I can understand the single core copper wire, but why only white plastic jacket. Wont blue, green, red, blah... blah... ones work? :rofl:

iosoft said:
Don't forget to do the Bulb-test, only 10000% realiable test to check the GROUND.

The testing phase is already complete and it has been confirmed that there is no earthing. :)

iosoft said:
and yes sometime it fuses... after all you are actually shortening the circuit. Take a HIGH WATT bulb.

What the heck is that... :what?: :crazeyes:
 
I think the first thing to do is to temporarily move the computer to a room where the Earthing was found to be OK and confirm that there is no shock from the cabinet. Do this before you start making holes in walls.
 
This has been a really long thread for what should have been a simple matter.

First of all Deejay is right. Get rid of the leakage first.

Basically, the zap you get is due to a combination of two reasons: excessive leakage within your system and lack of earthing. Both need to be tackled. Deejay has given you the right approach regarding the first and you already have several things suggested for the second.

I must warn you that it is tempting to ignore the leakage problem and provide a good earthing but that woul be a faulty approach for the following reasons:

1. Somewhere in your system the root of the problem has remained unresolved and could get worse over time like the transient suppressor already mentioned. Apart from the transient suppressor an SMPS also has capacitors that are meant to filter common mode line noise. These could also be leaky.

2. When you bypass such leakage by providing a good earth connection, if your house wiring has an ELCB (Earth leakage circuit breaker) the elcb will keep tripping.

3. If your earth connection further downstream ever gives way, your system's leakage will endanger many more people who may have their earth connection there.
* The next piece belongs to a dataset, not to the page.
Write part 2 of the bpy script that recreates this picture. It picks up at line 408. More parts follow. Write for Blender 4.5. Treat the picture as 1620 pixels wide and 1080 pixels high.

For instance someone who is ironing clothes with an electric iron connected to the same faulty earth where your system has been connected.
 
Eazy said:
I think the first thing to do is to temporarily move the computer to a room where the Earthing was found to be OK and confirm that there is no shock from the cabinet. Do this before you start making holes in walls.

if you cant find any outlet at your place, try the neighbours place :eek:hyeah:
 
Emil said:
Somewhere in your system the root of the problem has remained unresolved and could get worse over time like the transient suppressor already mentioned. Apart from the transient suppressor an SMPS also has capacitors that are meant to filter common mode line noise. These could also be leaky.
Another possible culprit is the ferrite transformer itself that could be leaky.
First disconnect the power cable to the monitor and check whether the cabinet still zaps you. You will be able to find out whether the leakage is in the monitor or the system cabinet.
You have mentioned that the SMPS was switched on stand-alone and checked for leakage. It is possible that you didn't see any leakage because the earthing at the dealers place was good. So it does not eliminate the main smps as the source of the leakage.
I once more recommend that you fix the source of leakage first and then settle the earthing issue.